The president and first lady reported a joint adjusted gross income of $789,674 last year and paid $162,074 in federal taxes, or about 20.5%, according to the tax return released Friday by the White House. That income keeps the Obamas in the top 1% of taxpayers.

The Obamas’ overall tax rate is slightly lower than the average for people in the top tier — largely because he made significant donations to charity. Data compiled by the Tax Policy Center show the average income tax rate for those making more than $532,000 is 24%. Obama’s rate was closer to the average for household earning more than $210,000 — 19.2%

The Obamas’ overall rate was still much higher than that of most middle-income Americans. Households making between $60,000 and $100,000 paid on average 8% of their income in federal incomes taxes, according to the Tax Policy Center. Polling consistently has shown that most people think they pay much more in income taxes than they do, in part because people focus on their marginal tax rate — the tax they pay on the last dollar they earn — not their average tax rate.

Obama’s rate is also notably higher than the one paid by his presumed Republican opponent, Mitt Romney, a multimillionaire investor who paid about 14% of his income in federal income taxes last year, according to a summary of his tax return that he disclosed earlier this year.

But the Obamas’ tax bite was slightly lower than the rate paid by the president’s secretary, Anita Decker Breckenridge, who makes a $95,000 salary, the White House confirmed on Friday.

The White House would not disclose what Breckenridge paid, saying only that it was a “slightly higher rate” than her boss’. That “is exactly why we need to reform our tax code and ask the wealthiest to pay their fair share,” said White House spokeswoman Amy Brundage.

The annual disclosure of the Obamas’ taxes was punctuation to the president’s call for the so-called Buffett rule, legislation named after Warren Buffett, the billionaire investor who famously complained that he paid a lower tax rate than his secretary. The Senate is due to vote next week on the rule, which would require those making more than $1 million to pay at least 30% in federal taxes. It is all but certain to be blocked by Senate Republicans.

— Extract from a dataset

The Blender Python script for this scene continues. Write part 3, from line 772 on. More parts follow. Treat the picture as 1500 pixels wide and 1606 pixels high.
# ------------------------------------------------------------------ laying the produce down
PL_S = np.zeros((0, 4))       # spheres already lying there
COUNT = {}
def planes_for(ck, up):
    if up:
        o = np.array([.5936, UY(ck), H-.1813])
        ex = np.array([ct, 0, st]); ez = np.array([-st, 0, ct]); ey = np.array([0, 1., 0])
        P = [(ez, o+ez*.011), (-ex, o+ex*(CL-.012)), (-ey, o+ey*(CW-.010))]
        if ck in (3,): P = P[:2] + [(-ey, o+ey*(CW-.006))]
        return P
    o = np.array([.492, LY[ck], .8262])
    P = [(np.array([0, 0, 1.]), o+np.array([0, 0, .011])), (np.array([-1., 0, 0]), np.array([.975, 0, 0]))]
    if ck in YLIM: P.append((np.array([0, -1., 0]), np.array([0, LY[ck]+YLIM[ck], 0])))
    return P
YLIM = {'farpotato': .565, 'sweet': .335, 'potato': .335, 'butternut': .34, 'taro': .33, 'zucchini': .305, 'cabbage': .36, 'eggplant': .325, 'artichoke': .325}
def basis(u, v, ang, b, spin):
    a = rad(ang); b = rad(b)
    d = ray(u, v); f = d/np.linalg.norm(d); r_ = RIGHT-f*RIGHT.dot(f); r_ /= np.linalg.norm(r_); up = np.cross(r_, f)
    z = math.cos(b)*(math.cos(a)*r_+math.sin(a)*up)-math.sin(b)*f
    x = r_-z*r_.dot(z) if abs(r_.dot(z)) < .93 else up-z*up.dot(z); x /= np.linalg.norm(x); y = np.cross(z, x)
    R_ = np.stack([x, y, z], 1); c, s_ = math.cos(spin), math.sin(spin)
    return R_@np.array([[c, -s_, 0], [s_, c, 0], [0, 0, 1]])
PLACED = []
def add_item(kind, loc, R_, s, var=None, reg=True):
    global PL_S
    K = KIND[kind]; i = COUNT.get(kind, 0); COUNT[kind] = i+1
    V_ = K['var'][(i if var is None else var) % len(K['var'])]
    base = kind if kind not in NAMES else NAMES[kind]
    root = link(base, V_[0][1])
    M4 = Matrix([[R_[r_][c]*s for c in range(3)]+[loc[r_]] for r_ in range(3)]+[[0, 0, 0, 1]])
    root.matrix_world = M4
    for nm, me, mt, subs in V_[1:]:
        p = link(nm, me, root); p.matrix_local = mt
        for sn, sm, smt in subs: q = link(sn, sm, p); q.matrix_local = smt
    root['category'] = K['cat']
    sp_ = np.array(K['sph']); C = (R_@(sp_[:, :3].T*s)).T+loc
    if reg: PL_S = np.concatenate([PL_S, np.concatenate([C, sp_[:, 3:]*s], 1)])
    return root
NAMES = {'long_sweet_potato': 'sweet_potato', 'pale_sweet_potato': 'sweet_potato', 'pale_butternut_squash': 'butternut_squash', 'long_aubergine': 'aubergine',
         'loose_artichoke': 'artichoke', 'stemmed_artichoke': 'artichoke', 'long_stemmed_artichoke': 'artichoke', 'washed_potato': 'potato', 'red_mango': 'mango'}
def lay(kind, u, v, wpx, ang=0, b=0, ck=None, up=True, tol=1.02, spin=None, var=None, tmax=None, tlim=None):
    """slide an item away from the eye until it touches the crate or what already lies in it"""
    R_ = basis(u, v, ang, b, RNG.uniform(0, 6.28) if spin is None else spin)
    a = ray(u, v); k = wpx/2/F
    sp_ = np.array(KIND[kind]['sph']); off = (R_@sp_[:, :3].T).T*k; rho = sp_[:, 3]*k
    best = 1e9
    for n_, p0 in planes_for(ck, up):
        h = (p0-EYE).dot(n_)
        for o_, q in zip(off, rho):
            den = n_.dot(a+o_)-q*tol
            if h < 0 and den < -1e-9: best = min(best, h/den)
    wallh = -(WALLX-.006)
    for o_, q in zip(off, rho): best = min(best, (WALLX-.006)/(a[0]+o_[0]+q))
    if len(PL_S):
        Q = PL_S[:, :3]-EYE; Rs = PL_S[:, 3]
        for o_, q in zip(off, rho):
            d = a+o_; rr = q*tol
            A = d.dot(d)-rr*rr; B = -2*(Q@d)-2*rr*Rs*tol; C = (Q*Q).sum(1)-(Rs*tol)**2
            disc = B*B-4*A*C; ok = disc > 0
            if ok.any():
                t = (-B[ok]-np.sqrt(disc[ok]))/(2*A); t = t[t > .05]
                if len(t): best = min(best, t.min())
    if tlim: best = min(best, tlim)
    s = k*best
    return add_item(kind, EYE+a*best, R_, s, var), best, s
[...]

The rule, however, would not have affected Obama’s taxes had it been in place last year, because his income in 2011 fell below $1 million. The Obamas earned more in the previous few years —as much as $5.5 million in 2009 — because of sales of Obama’s books.

Spokesman Jay Carney said that the president believed he should pay more in taxes and noted that he would pay more under other proposed policies, notably the administration’s proposal to endPresident George W. Bush’s tax cuts for couples earning more than $250,000. In 2003, before the second Bush tax cut, Obama paid about the same federal income tax rate as he did this year, even though his income this year was about three times as high.

The Obamas donated $172,130 to charities in 2011, or about 22% of their adjusted gross income. The largest beneficiary was the Fisher House Foundation, which received $117,130 — the after-tax proceeds of the president’s children’s book, “Of Thee I Sing: A Letter to My Daughters.”

The Obama campaign used the returns to push Romney to disclose more of his financial records.

“Gov. Romney has yet to provide tax returns from the period in which he made hundreds of millions as a corporate buyout specialist, or as governor of Massachusetts, the experience he says qualifies him to be president,” Obama campaign manager Jim Messina said in a statement. “Mitt Romney’s defiance of decades of precedent set by presidential candidates on both sides of the aisle, including his own father, begs the question — what does he have to hide?”

Romney spokeswoman Andrea Saul described the Obama campaign complaint as a “sideshow” and a distraction from the issues important to voters. Romney has released his 2010 return and an estimate of 2011 taxes, she said. Romney has filed for an extension of the deadline for his 2011 tax return, as he has done in past years, and will release it “sometime in the next six months and prior to the election,” she said. “He will release his full 2011 return when it is filed.”

Vice President Joe Biden and his wife, Jill, reported an adjusted gross income of $379,035, and they paid $87,900 in federal tax. The Bidens’ tax burden, at 23%, was higher than the Obamas’. They donated $5,540 to charity.